1. Select the object
2. At the time of the selection you are at distance D from the centers of the foci or one of the foci of the orbit.
3. Move along with the object on a smaller or larger elipse than the ortbit elipse of the body.

For instance, if we had two earths, on concentric orbits and moving at the same speed (impossible, I know), you would track the first from the second.

Posted: 06.11.2004, 18:34
by hank
Aphex wrote:Also, I would like to be able to follow an object as such:

1. Select the object
2. At the time of the selection you are at distance D from the centers of the foci or one of the foci of the orbit.
3. Move along with the object on a smaller or larger elipse than the ortbit elipse of the body.

For instance, if we had two earths, on concentric orbits and moving at the same speed (impossible, I know), you would track the first from the second.


It's a little unclear to me what you want. I think if you had two earths, on concentric orbits and moving at the same speed (impossible, as you know), their orbital periods would be different (since the outer orbit is larger than the inner one, moving at the same speed the outer earth would take longer to complete its orbit than the inner one), so they would move apart as the outer earth falls progressively behind the inner one. I'm guessing that's not what you want.

Possibly what you want is for the observer to remain at a fixed distance from the target, lying along the line connecting the target with the focus of its orbit?

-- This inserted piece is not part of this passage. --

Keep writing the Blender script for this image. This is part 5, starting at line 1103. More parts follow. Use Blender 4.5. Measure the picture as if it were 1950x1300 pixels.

Or is it something else? Perhaps you could explain why you want to do this.

- Hank

Posted: 06.11.2004, 19:03
by Aphex_Twin
Same speed :oops: I mean same angular velocity

The observed body moves in it's orbit. The observer moves along with the body, but on a smaller or wider orbit, so that there is always a straight line between one focus (or the center), the observer and the observed.

Posted: 07.11.2004, 00:08
by hank
Okay, I think you can do that now, provided there is an object at the focus of the observed body's orbit (which gravity normally requires). First, select the observed body, press 'f' to follow it, then press 'c' to center it , then select the object at the focus, press ':' to lock phase with the focus object, then press shift+'c' to center it behind the observed body. Does that do what you want?

- Hank

Posted: 07.11.2004, 03:13
by Aphex_Twin
Yes, that pretty much does it. But would it be possible to point/lock the camera to a point in space where there is no object?

Another interesting feature would be to allow objects trace their movements on the stellar background. For instance, I am on Earth, following it and want to trace the movements of planet Mars on the night sky over one year.